Friday, November 12, 2010

The Metronome.



The metronome is an ancient tool which counts beats as you practice. It goes TICK..... TICK...... TICK.... or BEEEP ....BEEEEP .... BEEEEEP... depending on what kind you have. You can set it for various speeds, rhythms and tempos. When I first began practicing on my cheaper ($150) Yamaha keyboard, it had a built-in metronome and I used it sometimes to help my counting when I was learning the difference between whole, half, and quarter notes. By the time I got to eighth and sixteenth notes, I'd dropped the metronome because I more or less began counting by tapping my foot or counting in my head. My upscale Casio didn't have a metronome built-in because it was a piano and nothing more--no bells and whistles.

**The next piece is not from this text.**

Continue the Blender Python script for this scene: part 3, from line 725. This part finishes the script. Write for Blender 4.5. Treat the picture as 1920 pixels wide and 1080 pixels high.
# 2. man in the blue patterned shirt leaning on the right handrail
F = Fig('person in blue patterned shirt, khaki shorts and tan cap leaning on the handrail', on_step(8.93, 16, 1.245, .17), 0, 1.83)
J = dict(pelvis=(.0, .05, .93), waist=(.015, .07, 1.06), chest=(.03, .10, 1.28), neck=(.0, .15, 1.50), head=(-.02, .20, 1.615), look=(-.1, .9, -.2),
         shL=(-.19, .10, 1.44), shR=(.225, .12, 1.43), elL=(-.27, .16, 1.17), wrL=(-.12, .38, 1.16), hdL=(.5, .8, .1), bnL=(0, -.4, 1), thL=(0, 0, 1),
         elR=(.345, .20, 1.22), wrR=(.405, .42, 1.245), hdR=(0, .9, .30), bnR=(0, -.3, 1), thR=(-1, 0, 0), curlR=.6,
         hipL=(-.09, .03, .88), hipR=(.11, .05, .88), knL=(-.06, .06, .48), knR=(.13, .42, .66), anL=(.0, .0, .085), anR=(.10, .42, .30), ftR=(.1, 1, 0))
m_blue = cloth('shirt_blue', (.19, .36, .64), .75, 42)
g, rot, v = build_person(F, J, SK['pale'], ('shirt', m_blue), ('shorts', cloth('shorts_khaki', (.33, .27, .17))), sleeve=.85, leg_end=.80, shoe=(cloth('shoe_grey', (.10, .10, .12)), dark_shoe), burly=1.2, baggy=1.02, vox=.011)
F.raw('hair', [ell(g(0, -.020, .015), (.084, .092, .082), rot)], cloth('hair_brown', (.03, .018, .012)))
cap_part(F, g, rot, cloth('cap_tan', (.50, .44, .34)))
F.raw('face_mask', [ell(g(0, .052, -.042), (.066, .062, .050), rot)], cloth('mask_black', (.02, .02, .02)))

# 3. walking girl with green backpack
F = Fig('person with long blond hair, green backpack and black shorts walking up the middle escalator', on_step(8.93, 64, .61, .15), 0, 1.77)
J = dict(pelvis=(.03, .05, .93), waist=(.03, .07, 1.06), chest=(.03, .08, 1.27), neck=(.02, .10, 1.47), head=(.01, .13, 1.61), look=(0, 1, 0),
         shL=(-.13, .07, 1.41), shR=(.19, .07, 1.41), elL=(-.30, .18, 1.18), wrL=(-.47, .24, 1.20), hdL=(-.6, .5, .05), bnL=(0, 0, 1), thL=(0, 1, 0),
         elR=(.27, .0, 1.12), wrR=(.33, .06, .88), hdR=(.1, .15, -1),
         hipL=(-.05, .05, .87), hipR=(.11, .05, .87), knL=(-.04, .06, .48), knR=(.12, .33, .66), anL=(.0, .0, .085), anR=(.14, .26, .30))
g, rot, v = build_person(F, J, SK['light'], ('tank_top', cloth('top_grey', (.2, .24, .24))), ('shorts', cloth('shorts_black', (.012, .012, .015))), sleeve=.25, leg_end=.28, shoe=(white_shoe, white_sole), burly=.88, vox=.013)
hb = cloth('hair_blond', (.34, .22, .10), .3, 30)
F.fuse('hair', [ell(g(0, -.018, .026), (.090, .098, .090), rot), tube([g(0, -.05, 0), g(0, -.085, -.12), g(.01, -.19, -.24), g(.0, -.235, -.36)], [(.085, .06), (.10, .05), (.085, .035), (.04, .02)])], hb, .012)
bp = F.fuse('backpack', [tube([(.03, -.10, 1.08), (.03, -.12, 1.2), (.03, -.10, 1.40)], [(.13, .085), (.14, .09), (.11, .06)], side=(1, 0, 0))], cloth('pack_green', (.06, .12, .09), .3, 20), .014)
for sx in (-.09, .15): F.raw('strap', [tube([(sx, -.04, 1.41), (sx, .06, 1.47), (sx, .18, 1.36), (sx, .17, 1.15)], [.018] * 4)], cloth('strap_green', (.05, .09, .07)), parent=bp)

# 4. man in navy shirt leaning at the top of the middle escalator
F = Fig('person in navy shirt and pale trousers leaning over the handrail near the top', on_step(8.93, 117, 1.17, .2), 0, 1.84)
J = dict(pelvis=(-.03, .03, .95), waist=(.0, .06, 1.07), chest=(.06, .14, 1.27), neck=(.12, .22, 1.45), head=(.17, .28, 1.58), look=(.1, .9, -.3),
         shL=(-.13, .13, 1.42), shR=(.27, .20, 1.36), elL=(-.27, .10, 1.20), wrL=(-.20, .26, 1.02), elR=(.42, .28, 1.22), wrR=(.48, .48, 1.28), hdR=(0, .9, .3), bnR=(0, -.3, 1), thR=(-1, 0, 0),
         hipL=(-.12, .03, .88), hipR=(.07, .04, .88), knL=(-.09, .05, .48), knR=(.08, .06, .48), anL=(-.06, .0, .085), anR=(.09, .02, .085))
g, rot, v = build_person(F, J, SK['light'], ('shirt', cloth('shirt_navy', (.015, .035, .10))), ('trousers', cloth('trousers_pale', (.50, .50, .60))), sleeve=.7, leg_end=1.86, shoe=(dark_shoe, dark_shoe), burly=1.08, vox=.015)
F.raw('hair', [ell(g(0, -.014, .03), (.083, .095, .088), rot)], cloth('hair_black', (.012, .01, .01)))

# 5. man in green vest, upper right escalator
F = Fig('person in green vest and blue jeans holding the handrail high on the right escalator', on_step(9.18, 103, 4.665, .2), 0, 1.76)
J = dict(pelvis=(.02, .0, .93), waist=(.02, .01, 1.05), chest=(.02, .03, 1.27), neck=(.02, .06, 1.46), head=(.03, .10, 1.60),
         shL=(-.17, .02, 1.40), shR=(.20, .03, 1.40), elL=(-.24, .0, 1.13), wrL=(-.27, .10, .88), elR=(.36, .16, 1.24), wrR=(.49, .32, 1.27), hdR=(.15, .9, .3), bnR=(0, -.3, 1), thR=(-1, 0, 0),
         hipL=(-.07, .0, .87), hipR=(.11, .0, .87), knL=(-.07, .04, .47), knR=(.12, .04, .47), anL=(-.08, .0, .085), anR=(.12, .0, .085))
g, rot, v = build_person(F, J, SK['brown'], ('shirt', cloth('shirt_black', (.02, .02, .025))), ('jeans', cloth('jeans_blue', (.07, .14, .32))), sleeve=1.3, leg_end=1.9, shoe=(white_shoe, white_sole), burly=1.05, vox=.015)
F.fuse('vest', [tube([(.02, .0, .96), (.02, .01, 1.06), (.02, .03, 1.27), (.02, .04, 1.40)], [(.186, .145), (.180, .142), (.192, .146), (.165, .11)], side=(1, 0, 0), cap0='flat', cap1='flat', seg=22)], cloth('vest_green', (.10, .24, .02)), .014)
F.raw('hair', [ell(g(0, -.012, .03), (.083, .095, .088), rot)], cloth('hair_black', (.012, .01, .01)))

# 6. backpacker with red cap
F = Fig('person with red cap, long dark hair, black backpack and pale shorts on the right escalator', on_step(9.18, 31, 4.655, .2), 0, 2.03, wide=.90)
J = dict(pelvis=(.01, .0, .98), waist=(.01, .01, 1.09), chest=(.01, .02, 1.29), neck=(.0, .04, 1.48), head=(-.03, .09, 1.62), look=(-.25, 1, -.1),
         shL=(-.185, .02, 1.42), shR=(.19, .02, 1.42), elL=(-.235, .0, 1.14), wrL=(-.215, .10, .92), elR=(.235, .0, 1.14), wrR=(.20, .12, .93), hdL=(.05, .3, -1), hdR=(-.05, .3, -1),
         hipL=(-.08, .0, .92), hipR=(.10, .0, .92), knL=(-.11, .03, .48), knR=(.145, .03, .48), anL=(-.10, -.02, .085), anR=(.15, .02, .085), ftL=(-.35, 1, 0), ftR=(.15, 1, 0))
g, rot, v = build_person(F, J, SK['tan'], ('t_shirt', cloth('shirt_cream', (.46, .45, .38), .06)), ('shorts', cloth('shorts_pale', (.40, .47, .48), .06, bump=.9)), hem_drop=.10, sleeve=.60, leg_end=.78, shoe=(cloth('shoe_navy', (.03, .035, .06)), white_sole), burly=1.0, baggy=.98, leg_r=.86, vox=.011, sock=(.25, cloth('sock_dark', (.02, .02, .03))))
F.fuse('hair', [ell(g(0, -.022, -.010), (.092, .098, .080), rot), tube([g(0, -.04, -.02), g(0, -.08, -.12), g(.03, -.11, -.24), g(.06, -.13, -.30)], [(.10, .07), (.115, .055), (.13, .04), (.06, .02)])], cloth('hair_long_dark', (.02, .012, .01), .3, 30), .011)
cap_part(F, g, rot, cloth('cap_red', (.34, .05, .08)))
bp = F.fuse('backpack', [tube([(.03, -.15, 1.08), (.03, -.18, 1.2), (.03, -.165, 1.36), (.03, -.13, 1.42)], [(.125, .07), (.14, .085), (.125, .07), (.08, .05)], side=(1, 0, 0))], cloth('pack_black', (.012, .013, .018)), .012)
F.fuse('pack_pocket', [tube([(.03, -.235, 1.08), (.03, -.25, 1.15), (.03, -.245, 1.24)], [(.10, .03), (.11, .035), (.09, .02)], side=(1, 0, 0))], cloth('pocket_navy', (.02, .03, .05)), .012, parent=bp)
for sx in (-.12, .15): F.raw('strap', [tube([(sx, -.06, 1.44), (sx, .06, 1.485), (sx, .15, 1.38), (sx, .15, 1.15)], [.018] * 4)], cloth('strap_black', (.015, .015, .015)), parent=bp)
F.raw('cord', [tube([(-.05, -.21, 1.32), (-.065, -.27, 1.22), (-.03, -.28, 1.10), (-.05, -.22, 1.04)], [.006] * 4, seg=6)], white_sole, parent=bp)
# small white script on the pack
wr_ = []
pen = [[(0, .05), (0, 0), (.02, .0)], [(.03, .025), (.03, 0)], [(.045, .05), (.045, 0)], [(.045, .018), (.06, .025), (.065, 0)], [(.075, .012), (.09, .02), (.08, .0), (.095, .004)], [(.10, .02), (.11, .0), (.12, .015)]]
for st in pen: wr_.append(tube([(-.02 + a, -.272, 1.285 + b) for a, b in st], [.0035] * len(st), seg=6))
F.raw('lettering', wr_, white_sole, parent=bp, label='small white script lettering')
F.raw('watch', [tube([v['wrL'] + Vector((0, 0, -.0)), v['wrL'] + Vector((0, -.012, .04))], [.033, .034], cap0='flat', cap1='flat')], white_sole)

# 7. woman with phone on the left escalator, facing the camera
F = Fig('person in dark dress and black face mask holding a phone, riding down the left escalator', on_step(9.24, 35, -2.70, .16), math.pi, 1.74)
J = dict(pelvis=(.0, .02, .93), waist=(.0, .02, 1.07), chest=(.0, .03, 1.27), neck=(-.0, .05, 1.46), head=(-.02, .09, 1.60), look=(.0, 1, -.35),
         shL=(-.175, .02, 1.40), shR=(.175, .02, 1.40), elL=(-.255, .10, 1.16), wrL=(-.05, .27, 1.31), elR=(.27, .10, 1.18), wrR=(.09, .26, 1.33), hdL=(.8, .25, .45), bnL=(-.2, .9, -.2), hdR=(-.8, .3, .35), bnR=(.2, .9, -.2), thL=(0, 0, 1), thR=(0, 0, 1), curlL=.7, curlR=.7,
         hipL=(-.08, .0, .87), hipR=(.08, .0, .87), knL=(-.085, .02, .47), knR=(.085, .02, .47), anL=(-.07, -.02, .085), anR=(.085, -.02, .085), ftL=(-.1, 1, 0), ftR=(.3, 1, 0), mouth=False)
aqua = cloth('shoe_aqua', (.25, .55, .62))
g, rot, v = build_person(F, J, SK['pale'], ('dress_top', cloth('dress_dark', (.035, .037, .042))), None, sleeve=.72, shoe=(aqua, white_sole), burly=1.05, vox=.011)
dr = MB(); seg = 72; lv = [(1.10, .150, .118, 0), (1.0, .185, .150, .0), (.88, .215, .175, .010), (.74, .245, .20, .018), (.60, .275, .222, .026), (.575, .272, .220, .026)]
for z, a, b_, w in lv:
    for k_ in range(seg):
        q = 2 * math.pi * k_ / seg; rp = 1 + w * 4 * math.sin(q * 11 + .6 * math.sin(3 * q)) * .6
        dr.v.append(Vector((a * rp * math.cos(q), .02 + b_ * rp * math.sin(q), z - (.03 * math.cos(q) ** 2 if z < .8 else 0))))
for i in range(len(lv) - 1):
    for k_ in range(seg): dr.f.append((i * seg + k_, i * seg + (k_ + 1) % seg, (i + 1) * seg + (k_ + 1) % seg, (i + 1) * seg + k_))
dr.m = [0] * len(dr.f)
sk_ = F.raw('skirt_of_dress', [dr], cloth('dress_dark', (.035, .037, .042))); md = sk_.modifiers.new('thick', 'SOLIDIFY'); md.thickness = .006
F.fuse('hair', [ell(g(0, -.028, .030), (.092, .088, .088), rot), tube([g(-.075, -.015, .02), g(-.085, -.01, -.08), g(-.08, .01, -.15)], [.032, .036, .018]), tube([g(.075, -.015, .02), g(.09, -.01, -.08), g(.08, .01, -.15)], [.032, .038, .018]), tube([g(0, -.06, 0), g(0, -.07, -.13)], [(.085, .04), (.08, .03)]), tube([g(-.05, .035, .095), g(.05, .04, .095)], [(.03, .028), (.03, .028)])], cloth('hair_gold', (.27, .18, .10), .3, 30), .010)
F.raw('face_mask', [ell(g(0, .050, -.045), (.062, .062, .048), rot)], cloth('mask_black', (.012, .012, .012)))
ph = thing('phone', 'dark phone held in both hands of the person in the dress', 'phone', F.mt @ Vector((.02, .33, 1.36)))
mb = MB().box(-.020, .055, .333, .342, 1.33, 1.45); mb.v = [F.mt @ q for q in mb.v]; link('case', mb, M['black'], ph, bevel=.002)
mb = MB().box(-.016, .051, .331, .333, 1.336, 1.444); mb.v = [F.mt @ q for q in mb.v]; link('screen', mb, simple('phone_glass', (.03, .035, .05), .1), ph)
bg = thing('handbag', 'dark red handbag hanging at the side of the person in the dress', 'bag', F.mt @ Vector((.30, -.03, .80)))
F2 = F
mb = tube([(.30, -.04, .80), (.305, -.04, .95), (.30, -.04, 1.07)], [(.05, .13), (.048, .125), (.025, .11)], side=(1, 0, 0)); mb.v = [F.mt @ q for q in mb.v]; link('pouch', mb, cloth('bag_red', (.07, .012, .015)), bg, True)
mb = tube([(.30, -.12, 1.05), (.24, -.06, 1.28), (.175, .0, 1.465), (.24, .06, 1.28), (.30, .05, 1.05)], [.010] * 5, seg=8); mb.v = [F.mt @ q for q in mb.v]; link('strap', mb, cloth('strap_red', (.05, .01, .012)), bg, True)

My teacher at the time asked if I had a metronome, so I bought one, not one of the cool wooden ones, but a small electronic ones. I used it a couple of times but found it so distracting at first I only used it a few times. After I became more confident, I used it to measure my tempo.

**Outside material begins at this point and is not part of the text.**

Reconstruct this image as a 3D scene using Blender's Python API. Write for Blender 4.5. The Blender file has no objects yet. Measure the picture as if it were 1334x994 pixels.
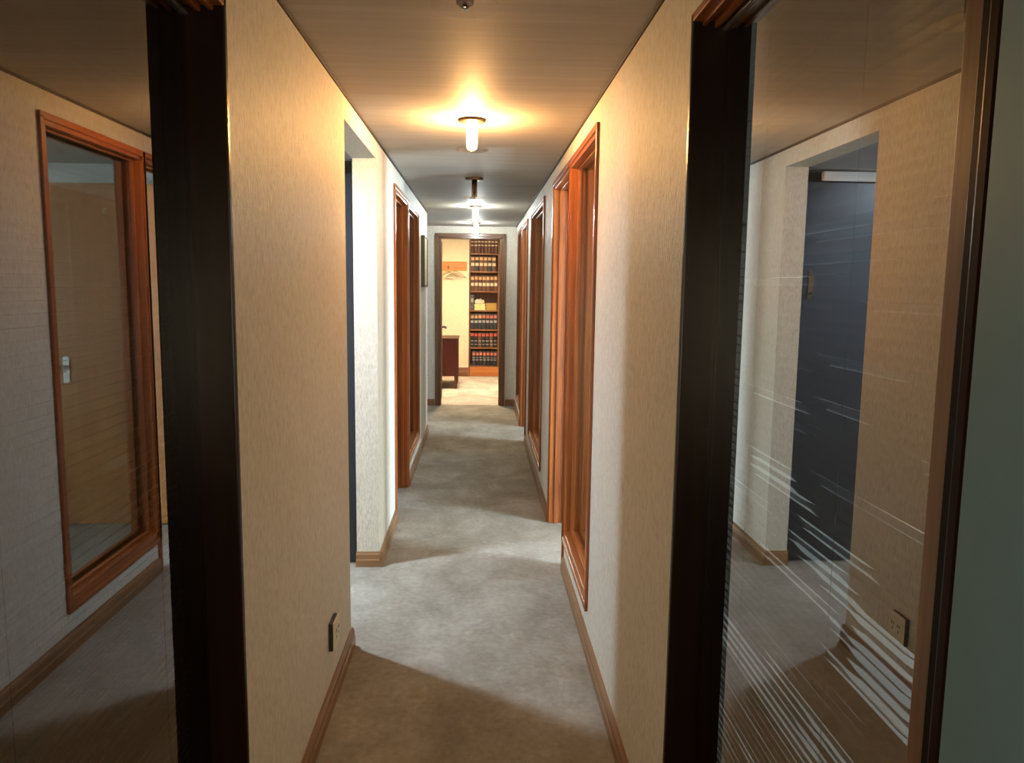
import bpy, bmesh, math, random
from mathutils import Vector, Matrix
random.seed(7)
PI = math.pi
C = bpy.context.scene.collection
SC = bpy.context.scene

# ------------------------------------------------------------------ helpers
class MB:
    """collects shapes in one bmesh; build() links them as one mesh object"""
    def __init__(self):
        self.bm = bmesh.new()
    def box(self, x0, x1, y0, y1, z0, z1, mi=0, bev=0.0):
        r = bmesh.ops.create_cube(self.bm, size=1.0)
        vs = r['verts']
        bmesh.ops.scale(self.bm, vec=(abs(x1-x0), abs(y1-y0), abs(z1-z0)), verts=vs)
        bmesh.ops.translate(self.bm, vec=((x0+x1)/2, (y0+y1)/2, (z0+z1)/2), verts=vs)
        fs = set(f for v in vs for f in v.link_faces)
        if bev > 0:
            es = list(set(e for f in fs for e in f.edges))
            rb = bmesh.ops.bevel(self.bm, geom=es, offset=bev, segments=2, affect='EDGES', profile=0.6)
            fs = set(rb['faces']) | set(f for f in fs if f.is_valid)
        for f in fs:
            if f.is_valid: f.material_index = mi
        return self
    def lathe(self, prof, c=(0, 0, 0), seg=32, axis='Z', mi=0, smooth=True):
        """prof: list of (r, h) turned about axis through c"""
        rings = []
        for r, h in prof:
            ring = []
            for k in range(seg):
                a = 2*PI*k/seg
                p = (r*math.cos(a), r*math.sin(a), h)
                if axis == 'X': p = (h, p[0], p[1])
                elif axis == 'Y': p = (p[1], h, p[0])
                ring.append(self.bm.verts.new((p[0]+c[0], p[1]+c[1], p[2]+c[2])))
            rings.append(ring)
        fs = []
        for a, b in zip(rings, rings[1:]):
            for k in range(seg):
                fs.append(self.bm.faces.new((a[k], a[(k+1) % seg], b[(k+1) % seg], b[k])))
        fs.append(self.bm.faces.new(rings[0][::-1])); fs.append(self.bm.faces.new(rings[-1]))
        for f in fs:
            f.material_index = mi; f.smooth = smooth
        for f in fs[-2:]: f.smooth = False
        return self
    def tube(self, pts, r, seg=8, mi=0):
        pts = [Vector(p) for p in pts]
        rings = []
        for i, p in enumerate(pts):
            a = pts[max(i-1, 0)]; b = pts[min(i+1, len(pts)-1)]
            t = (b-a).normalized()
            ref = Vector((0, 0, 1)) if abs(t.z) < .9 else Vector((1, 0, 0))
            u = t.cross(ref).normalized(); v = t.cross(u)
            rad = r[i] if isinstance(r, (list, tuple)) else r
            rings.append([self.bm.verts.new(p + u*rad*math.cos(2*PI*k/seg) + v*rad*math.sin(2*PI*k/seg)) for k in range(seg)])
        for a, b in zip(rings, rings[1:]):
            for k in range(seg):
                f = self.bm.faces.new((a[k], a[(k+1) % seg], b[(k+1) % seg], b[k])); f.smooth = True; f.material_index = mi
        self.bm.faces.new(rings[0][::-1]).material_index = mi
        self.bm.faces.new(rings[-1]).material_index = mi
        return self
    def extrude(self, poly, axis, a, b, mi=0):
        """poly: 2D points in the plane across axis ('X': (y,z), 'Y': (x,z), 'Z': (x,y))"""
        def P(p, h):
            return {'X': (h, p[0], p[1]), 'Y': (p[0], h, p[1]), 'Z': (p[0], p[1], h)}[axis]
        A = [self.bm.verts.new(P(p, a)) for p in poly]; B = [self.bm.verts.new(P(p, b)) for p in poly]
        n = len(poly)
        fs = [self.bm.faces.new((A[k], A[(k+1) % n], B[(k+1) % n], B[k])) for k in range(n)]
        fs += [self.bm.faces.new(A[::-1]), self.bm.faces.new(B)]
        for f in fs: f.material_index = mi
        return self
    def build(self, name, mats, parent=None, shift=True):
        bm = self.bm
        bmesh.ops.recalc_face_normals(bm, faces=bm.faces[:])
        me = bpy.data.meshes.new(name)
        if parent is not None and shift:
            bmesh.ops.translate(bm, vec=-Vector(parent.location), verts=bm.verts[:])
        bm.to_mesh(me); bm.free()
        for m in (mats if isinstance(mats, (list, tuple)) else [mats]): me.materials.append(m)
        o = bpy.data.objects.new(name, me); C.objects.link(o)
        if parent is not None: o.parent = parent
        return o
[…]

My current teacher keeps telling me to slow down when I'm practicing and learning a new piece. I thought I had, but I discovered what considered "slow" isn't the same thing as what she meant--not by a factor of about three. But the very useful metronome straightened me out.

She set the tempo at 84 beats per minute. This may sound fast, but not when you're playing a piece with six beats per measure, like Cristofori's Dream. In fact, it's almost maddeningly restrained. My problem is that I hear the piece of music in my head and try to play along. then my mind can't understand why my fingers keep producing this cacophonous horror. The metronome makes me play the notes slowly enough for my mind to think about where to place my fingers next. Soon, all my mistakes dissipated. Furthermore, my learning curve went from cosine to sine (for those of you familiar with Cartesian dynamics, this is a good thing).

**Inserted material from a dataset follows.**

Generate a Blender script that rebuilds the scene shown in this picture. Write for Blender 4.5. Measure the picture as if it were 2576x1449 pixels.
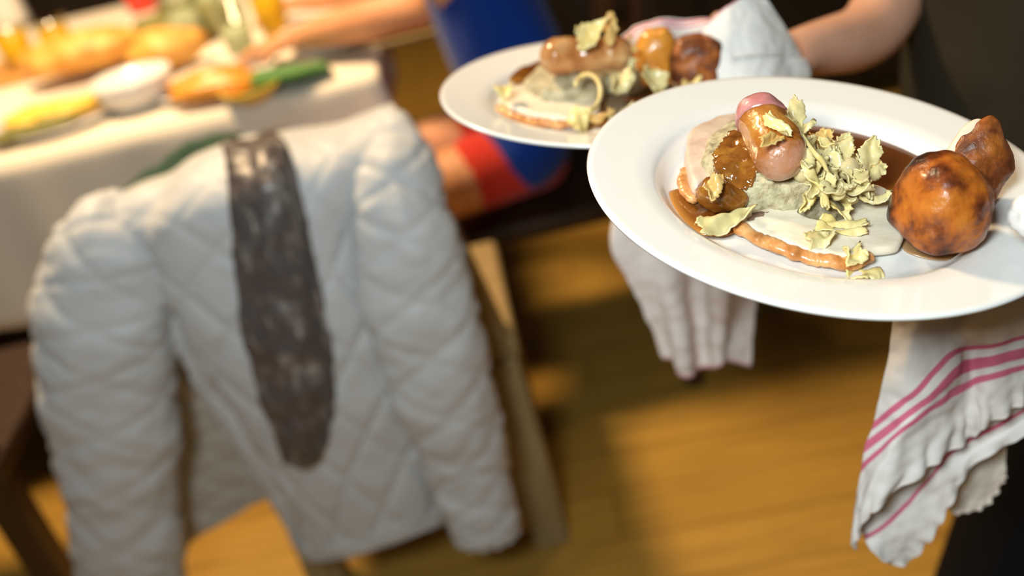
import bpy, bmesh, math, random
from mathutils import Vector, Matrix, noise
PI = math.pi
S = bpy.context.scene
for o in list(bpy.data.objects): bpy.data.objects.remove(o)

# ---------------------------------------------------------------- camera, world, light, exposure
W, H, F = 2576, 1449, 2504.0
CAM_H, PITCH, ROLL = 1.32, math.radians(30), math.radians(13)
fw = Vector((0, math.cos(PITCH), -math.sin(PITCH)))
r0 = Vector((1, 0, 0)); u0 = Vector((0, math.sin(PITCH), math.cos(PITCH)))
CX = math.cos(ROLL)*r0 - math.sin(ROLL)*u0
CY = math.sin(ROLL)*r0 + math.cos(ROLL)*u0
CO = Vector((0, 0, CAM_H))
cd = bpy.data.cameras.new('camera'); cam = bpy.data.objects.new('camera', cd); S.collection.objects.link(cam)
cam.matrix_world = Matrix(((CX.x, CY.x, -fw.x, 0), (CX.y, CY.y, -fw.y, 0), (CX.z, CY.z, -fw.z, CAM_H), (0, 0, 0, 1)))
cd.sensor_width = 36; cd.lens = 36*F/W; cd.clip_start = .02
cd.dof.use_dof = True; cd.dof.focus_distance = .615; cd.dof.aperture_fstop = 2.8
S.camera = cam
S.view_settings.view_transform = 'Standard'; S.view_settings.look = 'None'
S.view_settings.exposure = 0.0; S.view_settings.gamma = 1.0; S.view_settings.use_curve_mapping = False
wd = bpy.data.worlds.new('world'); S.world = wd; wd.use_nodes = True
wd.node_tree.nodes['Background'].inputs[0].default_value = (1, .82, .6, 1)
wd.node_tree.nodes['Background'].inputs[1].default_value = .05

def lamp(name, kind, loc, aim, power, col, size=.3, spot=None, blend=.8):
    l = bpy.data.lights.new(name, kind); l.energy = power; l.color = col
    if kind == 'AREA': l.size = size
    else: l.shadow_soft_size = size
    if spot: l.spot_size = math.radians(spot); l.spot_blend = blend
    o = bpy.data.objects.new(name, l); S.collection.objects.link(o); o.location = loc
    o.rotation_euler = (Vector(aim)-Vector(loc)).to_track_quat('-Z', 'Y').to_euler()
    return o
lamp('camera_flash', 'AREA', (-.22, -.12, 1.62), (.05, 1.0, .8), 14.5, (.9, .985, .985), .22)
lamp('ceiling_lamp_table', 'AREA', (-.8, 2.0, 2.6), (-.7, 2.3, .7), 95, (1, .7, .4), .4)
lamp('ceiling_lamp_aisle', 'SPOT', (.72, 1.95, 2.9), (.32, 1.0, 0), 66, (1, .7, .36), .15, 32, 1)
lamp('ceiling_lamp_aisle', 'SPOT', (-.75, .35, 2.9), (-.22, 1.1, 0), 12, (1, .68, .34), .15, 28, 1)

# ---------------------------------------------------------------- pixel and geometry helpers
def ray(x, y): return fw + CX*((x-W/2)/F) - CY*((y-H/2)/F)
def on_y(x, y, yy):
    d = ray(x, y); return CO + d*(yy/d.y)
def on_z(x, y, z):
    d = ray(x, y); return CO + d*((z-CAM_H)/d.z)
def px(P):
    v = Vector(P)-CO; z = v.dot(fw); return W/2+F*v.dot(CX)/z, H/2-F*v.dot(CY)/z
class Frame:                                   # the plane of a carried plate
    def __init__(s, c, n):
        s.c = Vector(c); s.n = Vector(n).normalized()
        s.e1 = (Vector((1, 0, 0))-s.n*s.n.x).normalized(); s.e2 = s.n.cross(s.e1)
    def w(s, u, v, h): return s.c + s.e1*u + s.e2*v + s.n*h
    def at(s, x, y, h):
        d = ray(x, y); t = s.n.dot(s.c+s.n*h-CO)/s.n.dot(d); return CO+d*t
    def uv(s, x, y, h):
        q = s.at(x, y, h)-s.c; return q.dot(s.e1), q.dot(s.e2)
def cr(P, n, closed=False):                    # Catmull-Rom resampling
    m = len(P); out = []
    segs = m if closed else m-1
    for i in range(n):
        t = i/(n if closed else n-1)*segs; k = min(int(t), segs-1); f = t-k
        g = (lambda j: P[j % m]) if closed else (lambda j: P[max(0, min(m-1, j))])
        a, b, c, d = g(k-1), g(k), g(k+1), g(k+2)
        out.append(b*1.0 + (c-a)*(.5*f) + (a*2-b*5+c*4-d)*(.5*f*f) + (b*3-a-c*3+d)*(.5*f**3))
    return out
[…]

I think the steady BEEEP..... BEEEEEP.... has a hypnotic effect. It focuses my concentration more intensely on the passage I'm practicing. It also overloads the brain with input and stops extraneous thought. If I knew this a few months ago I would have used my metronome for something other than to hold the pages of my music books open. I'm a believer in this technique now. I think I may have to upgrade my little electronic beeper to something bigger and more professional soon.